Today in my Operating Systems class we got a tiny bit off track for a while. The professor asked which of us  primarily coded in Java, and then was surprised because not many people raised their hands, because our university primarily teaches Java. To which my friend Alex replied, "Well, they taught it, but I don't really like it". Others seemed to agree. The professor found this interesting and said. "you know, you guys get the chance to respond to the department in regards to the curriculum, and you should offer your feedback!"

The discussion moved back to class from there, and then we started talking about vending machines as an example. The professor kept referring to a "Coca-Cola" machine, then remembered that UMBC had switched to a Pepsi campus. Alex again remarked "which stinks" and the professor (at this point, sounding a bit frustrated) said "guys, use your power as students to influence the campus!"
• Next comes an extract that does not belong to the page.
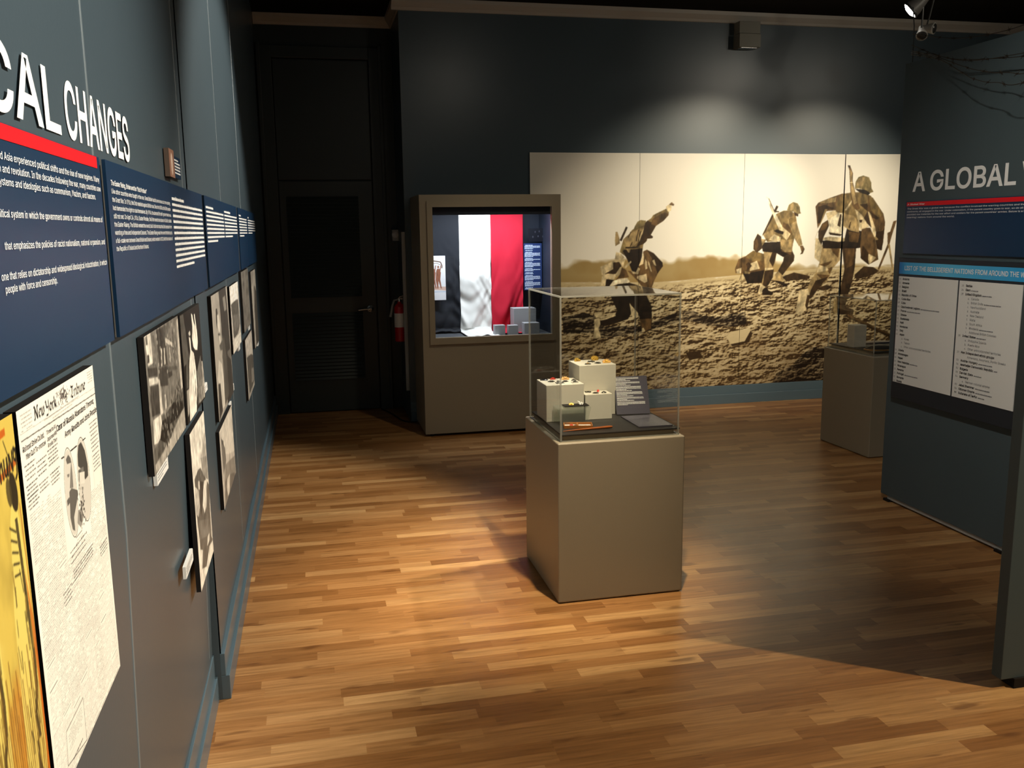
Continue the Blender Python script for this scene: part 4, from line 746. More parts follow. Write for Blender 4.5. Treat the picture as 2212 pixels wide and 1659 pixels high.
for k, loc, aim, pw, cone, bl, col, spill in LAMPS:
    i = cnt.get(k, 0); cnt[k] = i + 1
    t = head(loc, aim, names[k][i])
    dr = (Vector(aim) - Vector(loc)).normalized()
    for nm, e_, cn, b_ in (('lamp_beam', pw, cone, bl), ('lamp_spill', spill, 150, 1.0)):
        ld = bpy.data.lights.new(nm, 'SPOT'); ld.energy = e_; ld.spot_size = math.radians(cn); ld.spot_blend = b_; ld.color = col; ld.shadow_soft_size = .035
        lo = bpy.data.objects.new(nm, ld); C.objects.link(lo); lo.parent = t
        lo.matrix_local = Matrix.Translation(dr * .06) @ dr.to_track_quat('-Z', 'Y').to_matrix().to_4x4()
head((4.76, 6.34, 3.105), (5.7, 4.9, 2.80), 'unlit pale spotlight right of the glowing one in front of the moulding', False, mat('pale_lamp_head', (.16, .15, .135), .5), k=.62)
head((4.50, 6.13, 3.00), (4.2, 5.6, 2.4), 'unlit pale spotlight hanging lowest below the glowing one', False, bpy.data.materials['pale_lamp_head'], k=.6)
# ------------------------------------------------------------------ mural on the back wall
K = {'K': (30, 20, 12), 'k': (50, 35, 20), 'b': (88, 65, 38), 'j': (108, 88, 52), 'h': (118, 102, 64), 't': (150, 127, 86), 'l': (192, 173, 134), 'w': (216, 203, 172)}
mu = Pic(3970, 2095, .24, (236, 229, 214))
X, Y = mu.xy()
top = np.interp(X, [0, 282, 500, 977, 1401, 1902, 2419, 2773, 3496, 3970], [1170, 1174, 1184, 1190, 1182, 1180, 1131, 1077, 1062, 1060]); bot = np.interp(X, [0, 281, 1175, 1907, 2773, 3970], [985, 995, 973, 1017, 1061, 1070])
n1 = mu.noise(160, 160, 3, 1); n2 = mu.noise(60, 40, 3, 2)
m = np.clip((top + (n1 - .5) * 120 - Y) / 45, 0, 1) * np.clip(1 - (bot - Y) / 10, 0, 1)
mu.mix(m * .95, (160, 136, 86)); mu.mix(m * np.clip((n1 - .42) * 3.0, 0, 1) * .5, (146, 116, 64)); mu.mix(m * np.clip((bot + 60 - Y) / 60, 0, 1) * .4, (150, 122, 72))
g = np.clip((bot - Y + (n2 - .5) * 25) / 12, 0, 1); mu.mix(g, (190, 170, 128))
dep = np.clip((bot - Y) / 900, 0, 1)
hh = mu.noise(120, 46, 6, 5); h2 = mu.noise(34, 17, 4, 9); r3 = mu.noise(420, 150, 3, 12)
hm = hh * .65 + h2 * .35
em = hm - np.roll(np.roll(hm, 2, 0), 2, 1)                      # clods: light side and dark side of a small relief
tex = np.clip(.50 + em * 6.4 + (hm - .5) * 2.0, 0, 1); r2 = h2
rough = np.clip((bot - Y - 25) / 90, 0, 1)
dk = np.clip((.56 - tex) * 2.2, 0, 1); lt = np.clip((tex - .56) * 2.4, 0, 1)
mu.mix(rough * dk * .9, (92, 66, 37)); mu.mix(rough * np.clip((.36 - tex) * 4, 0, 1), (44, 30, 16)); mu.mix(rough * lt, (226, 209, 170))
mu.mix(rough * np.clip((r3 - .5) * 2.6, 0, 1) * .40, (88, 64, 36)); mu.mix(rough * (.04 + dep * .30), (92, 68, 39))
for i, (k, p) in enumerate(ART['mural']):
    if i < 4:
        q = poly_mask(mu.h, mu.w, p, mu.k, mu.k, mu.H)
        if q:
            sl, mm = q; wt = np.clip(1.35 - tex[sl] * 1.1 + (r2[sl] - .5) * 1.2, 0, 1) * mm; wt = wt[..., None]; mu.a[sl] = mu.a[sl] * (1 - wt) + np.array(K[k]) / 255. * wt
    else: mu.poly(p, K[k], .96)
cl = mu.noise(30, 52, 4, 21); fig = np.zeros((mu.h, mu.w))
for k, p in ART['mural'][7:]:
    q = poly_mask(mu.h, mu.w, p, mu.k, mu.k, mu.H)
    if q: fig[q[0]] = np.maximum(fig[q[0]], q[1])
mu.a = np.clip(mu.a * (1 + (fig * (cl - .5) * 1.0)[..., None]), 0, 1); mu.soften(1)
t = thing('war_mural', 'wall sized sepia mural of helmeted soldiers running across churned ground', 'mural', (1.865, 7.6, .175), RB)
for i, (a, b) in enumerate(((0, 988), (991, 1981), (1984, 2986), (2992, 3970))):
    s = mu.crop(a, b); e = bpy.data.objects.new('panel', None)
    mb = MB(); mb.box((a / 1000, 0, .0005), (b / 1000, 2.095, .0095)); bd = mb.build('panel', M_black, t)
    if i == 3: bd.matrix_local = Matrix.Translation((a / 1000, 2.095, 0)) @ Matrix.Rotation(math.radians(.45), 4, 'Z') @ Matrix.Translation((-a / 1000, -2.095, .004))
    pr = s.build('print', M_inkm, bd, .0105); pr.location = (a / 1000, 0, 0)
    bpy.data.objects.remove(e)

# ------------------------------------------------------------------ photographs on the left wall
PX = -.3595
def mounted(name, label, y0, z0, wd, ht, pic, group=None, depth=.0135, cat='photograph', m=None):
    t = thing(name, label, cat, (PX, y0, z0), RL, group)
    MB().box((0, 0, -depth), (wd, ht, -.0006)).build('backing_board', M_black, t)
    pic.build('print', m or M_ink, t, 0.0); return t
GR = {str(i): (int(12 + i * 26.2), int(10 + i * 25.4), int(8 + i * 23.8)) for i in range(10)}
def gray(i): return GR[str(i)]
def photo(key, W_, H_, base, n=.32, seed=0, tex=.35, cell=(28, 40)):
    p = Pic(W_ * 1000, H_ * 1000, n, gray(base))
    for k, q in ART.get(key, []): p.poly(q, GR[k], .95)
    a = p.noise(cell[0], cell[1], 4, seed, True); p.a = np.clip(p.a * (1 + ((a - .58) * 2 * tex)[..., None]), 0, 1); p.soften(1); return p
GP = 'old photographs on the left wall'
p = photo('street', .525, .312, 4, .5, 3, .38, (22, 34))
r = random.Random(4)
for i in range(9):
    for j in range(7):
        x, y = 120 + i * 40 + r.uniform(-4, 4), 190 + j * 17 + r.uniform(-2, 2); p.poly([x, y, x + 12, y, x + 12, y + 9, x, y + 9], gray(r.choice((2, 3, 3, 7))), .7)
for i in range(150):
    x = r.uniform(150, 500); y = 10 + (x - 120) * .18 + r.uniform(0, 70); p.ell(x, y, 5, 7, gray(r.choice((1, 1, 2, 3, 6))), .8)
mounted('photograph', 'sepia photograph of a crowd marching past tall buildings, right of the newspaper page', 2.060, 1.090, .525, .312, p, GP)
p = photo('women', .451, .312, 1, .5, 5, .25)
for i in range(60): p.ell(r.uniform(200, 440), r.uniform(20, 120), 5, 9, gray(r.choice((2, 3, 5, 6))), .6)
mounted('photograph', 'dark photograph with tall white clad figures, joined to the street crowd photograph', 2.627, 1.087, .451, .312, p, GP)
mounted('photograph', 'tall photograph of dark soldiers under a pale sky in the lower row', 2.645, .580, .355, .476, photo('soldiers', .355, .476, 8, .45, 7, .28), GP)
mounted('photograph', 'large brown portrait photograph of a bearded man beside a dark curtain', 3.450, .925, .670, .471, photo('portrait', .67, .471, 6, .3, 9, .14, (90, 60)), GP)
mounted('photograph', 'lower photograph of a hillside with dark trees under a pale sky, below the portrait', 3.415, .594, .550, .300, photo('hillside', .55, .300, 7, .32, 11, .18), GP)
mounted('photograph', 'photograph of a packed crowd below a bright white sky, right of the portrait', 4.238, 1.078, .502, .307, photo('crowd', .502, .307, 7, .3, 13, .42, (16, 20)), GP)
mounted('photograph', 'faded grey hazy photograph in the upper row near the far end of the left wall', 4.990, 1.095, .550, .324, photo('haze', .55, .324, 4, .25, 15, .35, (90, 50)), GP)
mounted('photograph', 'small lower photograph of dark ruins below the faded hazy photograph', 4.985, .725, .560, .330, photo('ruins', .56, .33, 6, .25, 17, .3), GP)
p = photo('far', .47, .478, 6, .22, 19, .35, (80, 90)); p.poly([150, 0, 470, 0, 470, 330, 300, 380, 180, 250], gray(2), .8)
mounted('photograph', 'last photograph at the far dark end of the left wall', 5.790, .910, .470, .478, p, GP)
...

Most of the things we discussed in class today I have heard students discuss in private previously. Some of it has been very publicly discussed on the discussion forums that UMBC provides for its students. However, those maybe aren't the proper places to officially address concerns, as my professor was so keen to point out. So, where is the proper place to voice these concerns? For the most part, I think UMBC is pretty good at listening to student concerns - the ProveIt campaign is a perfect example (if you're not familiar with the ProveIt campaign, you can find articles about it in The Retriever Weekly online). However I don't believe that the general student population knows how to voice their concern, nor do they believe their concerns will actually be heard.

Do the masses have power? Obviously, in some cases, the violent ones do (you can read posts by CultureTwined or 300 and some Omanian Nights for a better perspective on that). But I wasn't referring to that. Do you think students should have the power to change things?